▸ YOUR GOAL:
Below are records that hold pictures; write out only the lines from their start through the line with "return W(px, py, Y).z", exactly, and drop the pictures.

━━━ EXERCISE MATERIAL

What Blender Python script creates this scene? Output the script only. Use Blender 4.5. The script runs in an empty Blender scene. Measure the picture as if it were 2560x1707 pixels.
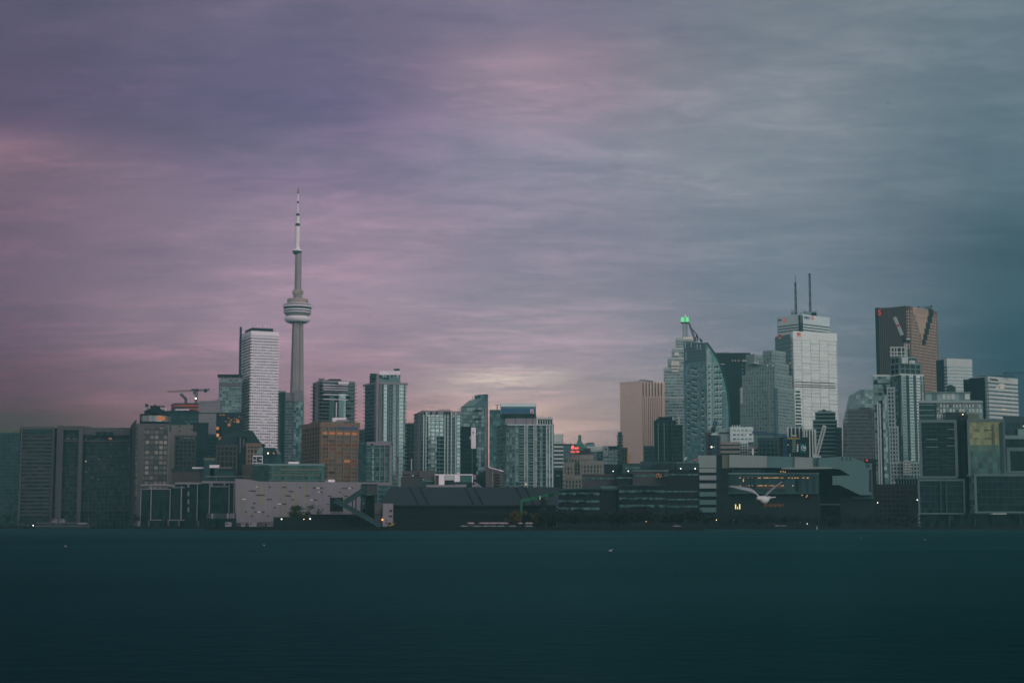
import bpy, bmesh, math, random
from mathutils import Vector, Matrix
random.seed(7)
R = math.radians
scene = bpy.context.scene
COL = scene.collection
# ------------------------------------------------------------------ camera
F = 4020.0                      # focal length in pixels of the 2560 px photograph
CAM = Vector((0.0, 0.0, 3.0))
HZ = 1311.0                     # pixel row of the horizon
PH = math.atan((HZ - 853.5) / F)
FWD = Vector((0, math.cos(PH), math.sin(PH)))
UPV = Vector((0, -math.sin(PH), math.cos(PH)))
G0 = 1.5                        # level of the quay and the city ground


def ray(px, py):
    return FWD + Vector((1, 0, 0)) * ((px - 1280) / F) + UPV * ((853.5 - py) / F)


def W(px, py, Y):
    d = ray(px, py)
    return CAM + d * (Y / d.y)


def tt(px, py):
    d = ray(px, py)
    return d.x / d.y


def zz(py, Y, px=1280):
    return W(px, py, Y).z


def hit(A, B, px, py):
    n = Vector((B[1] - A[1], -(B[0] - A[0]), 0))
    d = ray(px, py)
    t = (Vector((A[0], A[1], 0)) - CAM).dot(n) / d.dot(n)
    return CAM + d * t


# ------------------------------------------------------------------ objects
def prop(o, label=None, cat=None, group=None, kind=None):
    if label: o['label'] = label
    if cat: o['category'] = cat
    if group: o['group'] = group
    if kind: o['kind'] = kind
    return o


def thing(name, label, cat, loc, group=None, rz=0):
    o = bpy.data.objects.new(name, None)
    o.location = loc
    o.rotation_euler = (0, 0, rz)
    o.empty_display_size = 1
    COL.objects.link(o)
    return prop(o, label, cat, group)


def copy_tree(o, parent=None):
    c = o.copy()
    COL.objects.link(c)
    c.parent = parent
    for ch in [x for x in KIDS.get(o, [])]:
        copy_tree(ch, c)
    return c


KIDS = {}


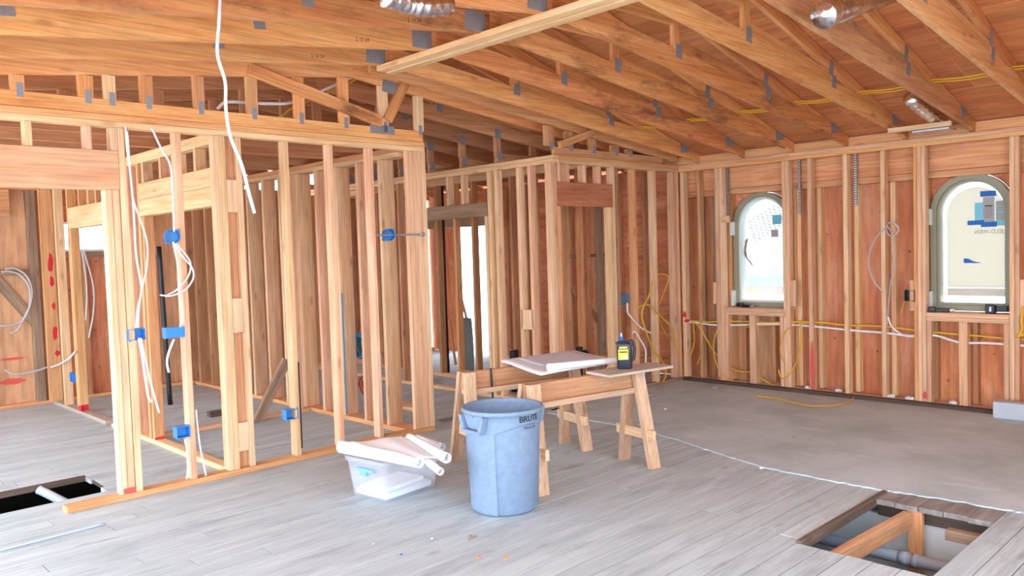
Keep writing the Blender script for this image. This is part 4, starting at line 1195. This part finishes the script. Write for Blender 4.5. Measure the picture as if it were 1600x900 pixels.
cable('white cable passing between the girder truss posts', [onY(x, y, 5.7) for x, y in ((340, 170), (352, 160), (385, 160), (420, 162), (457, 160), (500, 143), (530, 130), (570, 112))], 0.012, 'cable_white')
cable('yellow cable beside the white one in the girder truss', [onY(x, y, 5.75) for x, y in ((440, 182), (458, 168), (500, 150), (530, 138), (575, 113))], 0.009, 'cable_yellow')
# along the right wall
def wire(label, pts, X, r, mat): return cable(label, [onX(x, y, X) for x, y in pts], r, mat)
wire('upper yellow cable running level along the window wall', ((1072, 500), (1100, 503), (1150, 502), (1200, 504), (1240, 503), (1275, 503), (1320, 508), (1380, 510), (1430, 516), (1480, 521), (1530, 525), (1570, 529), (1600, 531)), 7.85, 0.009, 'cable_yellow')
wire('lower white cable running level along the window wall', ((1072, 502), (1085, 504), (1120, 508), (1150, 508), (1200, 506), (1245, 508), (1280, 511), (1330, 516), (1380, 520), (1425, 525), (1460, 524), (1500, 535), (1540, 536), (1600, 540)), 7.84, 0.011, 'cable_white')
wire('second yellow cable under the left arched window sill', ((1140, 506), (1172, 511), (1200, 508), (1240, 508), (1258, 505), (1300, 505)), 7.86, 0.008, 'cable_yellow')
wire('white looped cable on the plywood between the windows', ((1385, 515), (1388, 480), (1392, 440), (1398, 410), (1397, 380), (1393, 362), (1386, 352), (1394, 347), (1404, 355), (1400, 366), (1390, 368), (1385, 358), (1388, 349), (1398, 350), (1406, 361)), 7.83, 0.006, 'cable_grey')
wire('white cable bowing left of the single stud', ((1383, 356), (1370, 370), (1360, 390), (1357, 410), (1362, 432), (1372, 448), (1380, 456)), 7.79, 0.007, 'cable_grey')
wire('white cable tail drooping to the level cable', ((1388, 495), (1392, 508), (1402, 518), (1415, 525), (1430, 526)), 7.83, 0.008, 'cable_white')
wire('yellow cable loop hanging low right of the left arched window', ((1250, 508), (1252, 530), (1248, 555), (1240, 575), (1228, 590), (1220, 589), (1216, 577)), 7.79, 0.008, 'cable_yellow')
wire('thin yellow cable loop on the double stud', ((1244, 508), (1232, 513), (1223, 525), (1219, 545), (1222, 560), (1226, 567)), 7.785, 0.005, 'cable_yellow')
wire('yellow cable loop left of the left window stud', ((1121, 515), (1115, 535), (1116, 555), (1122, 575), (1135, 590), (1150, 597), (1168, 598)), 7.79, 0.007, 'cable_yellow')
wire('yellow cable sweeping down from the wall corner', ((1078, 500), (1092, 510), (1105, 532), (1118, 552), (1140, 573), (1155, 580), (1172, 582), (1190, 592), (1210, 603), (1222, 604)), 7.83, 0.008, 'cable_yellow')
wire('short yellow cable hanging in the corner', ((1083, 503), (1085, 530), (1081, 550), (1074, 565)), 7.84, 0.007, 'cable_yellow')
wire('second short yellow cable hanging in the corner', ((1094, 512), (1097, 530), (1096, 550), (1089, 570)), 7.84, 0.007, 'cable_yellow')
wire('yellow cable dangling beside the black box', ((1414, 470), (1410, 480), (1408, 492)), 7.8, 0.005, 'cable_yellow')
wire('bundle of yellow cable at the right edge of the photo', ((1600, 478), (1596, 500), (1597, 515), (1590, 526), (1600, 522)), 7.79, 0.012, 'cable_yellow')
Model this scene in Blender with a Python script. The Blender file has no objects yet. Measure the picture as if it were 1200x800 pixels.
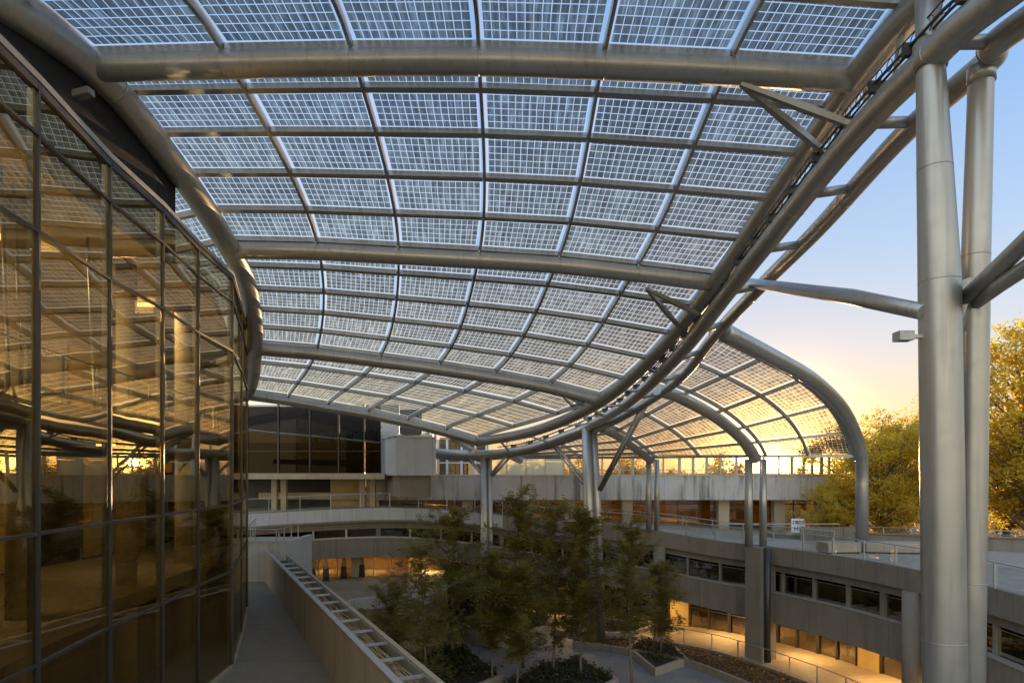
import bpy, math, random
from mathutils import Vector as V, Matrix
random.seed(7)
R = math.radians
C = bpy.context.scene.collection
F, CX, HZ = 750.0, 600.0, 556.0            # focal length in photo pixels, principal column, eye level row
EYE = 0.0                                   # the eye is the origin, x right, y away, z up
GZ, DZ = -11.9, -4.5                        # court floor, terrace deck

def P(px, py, d):                           # a sight line followed for d metres
    return V(((px-CX)/F*d, d, (HZ-py)/F*d))
def G(px, py, z):                           # where a sight line meets a level
    d = z*F/(HZ-py)
    return V(((px-CX)/F*d, d, z))

# ------------------------------------------------------------------ materials
def mat(name):
    m = bpy.data.materials.new(name); m.use_nodes = True
    nt = m.node_tree
    for n in list(nt.nodes): nt.nodes.remove(n)
    o = nt.nodes.new('ShaderNodeOutputMaterial')
    def N(t, **k):
        n = nt.nodes.new(t)
        for a, b in k.items():
            if a == 'inp':
                for i, v in b.items():
                    if hasattr(v, 'is_output') or isinstance(v, bpy.types.NodeSocket): nt.links.new(v, n.inputs[i])
                    else: n.inputs[i].default_value = v
            else: setattr(n, a, b)
        return n
    return m, nt, N, o
def rgba(c): return (c[0], c[1], c[2], 1)
def ramp(N, fac, stops):
    r = N('ShaderNodeValToRGB', inp={0: fac})
    e = r.color_ramp.elements
    while len(e) < len(stops): e.new(0.5)
    for k, (p, c) in enumerate(stops):
        e[k].position = p; e[k].color = rgba(c)
    return r.outputs[0]
def simple(name, col, rough=0.5, metal=0.0, var=0.12, scale=3.0, bump=0.0, spec=0.5, fine=40):
    m, nt, N, o = mat(name)
    tc = N('ShaderNodeTexCoord').outputs['Object']
    n1 = N('ShaderNodeTexNoise', inp={'Vector': tc, 'Scale': scale, 'Detail': 6.0, 'Roughness': .6}).outputs[0]
    c = ramp(N, n1, [(0.25, [x*(1-var) for x in col]), (0.75, [min(1, x*(1+var)) for x in col])])
    n2 = N('ShaderNodeTexNoise', inp={'Vector': tc, 'Scale': scale*2.3, 'Detail': 4.0}).outputs[0]
    rr = N('ShaderNodeMapRange', inp={0: n2, 1: .3, 2: .7, 3: max(0.02, rough-.1), 4: min(1, rough+.1)}).outputs[0]
    b = N('ShaderNodeBsdfPrincipled', inp={'Base Color': c, 'Roughness': rr, 'Metallic': metal, 'Specular IOR Level': spec})
    if bump:
        n3 = N('ShaderNodeTexNoise', inp={'Vector': tc, 'Scale': fine, 'Detail': 5.0}).outputs[0]
        bp = N('ShaderNodeBump', inp={'Strength': bump, 'Distance': .02, 'Height': n3})
        nt.links.new(bp.outputs[0], b.inputs['Normal'])
    nt.links.new(b.outputs[0], o.inputs[0])
    return m

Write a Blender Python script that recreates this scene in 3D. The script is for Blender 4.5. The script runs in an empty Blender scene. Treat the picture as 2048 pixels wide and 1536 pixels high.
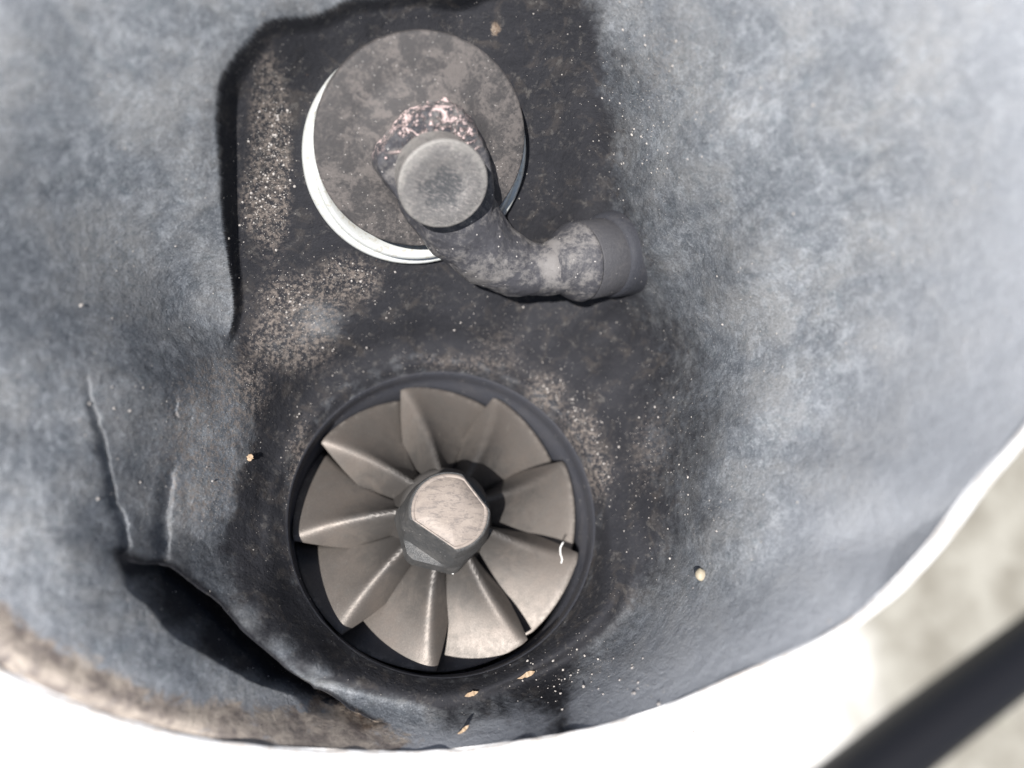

━━━━━━

▸ CORRECT RESPONSE:
What Blender Python script creates this scene? Output the script only. Use Blender 4.5. The script runs in an empty Blender scene. Measure the picture as if it were 2560x1707 pixels.
import bpy, bmesh, math, random
from mathutils import Vector, Matrix
random.seed(7)
R = math.radians
scene = bpy.context.scene
COL = scene.collection
# ------------------------------------------------------------------ camera
F = 4020.0                      # focal length in pixels of the 2560 px photograph
CAM = Vector((0.0, 0.0, 3.0))
HZ = 1311.0                     # pixel row of the horizon
PH = math.atan((HZ - 853.5) / F)
FWD = Vector((0, math.cos(PH), math.sin(PH)))
UPV = Vector((0, -math.sin(PH), math.cos(PH)))
G0 = 1.5                        # level of the quay and the city ground


def ray(px, py):
    return FWD + Vector((1, 0, 0)) * ((px - 1280) / F) + UPV * ((853.5 - py) / F)


def W(px, py, Y):
    d = ray(px, py)
    return CAM + d * (Y / d.y)


def tt(px, py):
    d = ray(px, py)
    return d.x / d.y


def zz(py, Y, px=1280):
    return W(px, py, Y).z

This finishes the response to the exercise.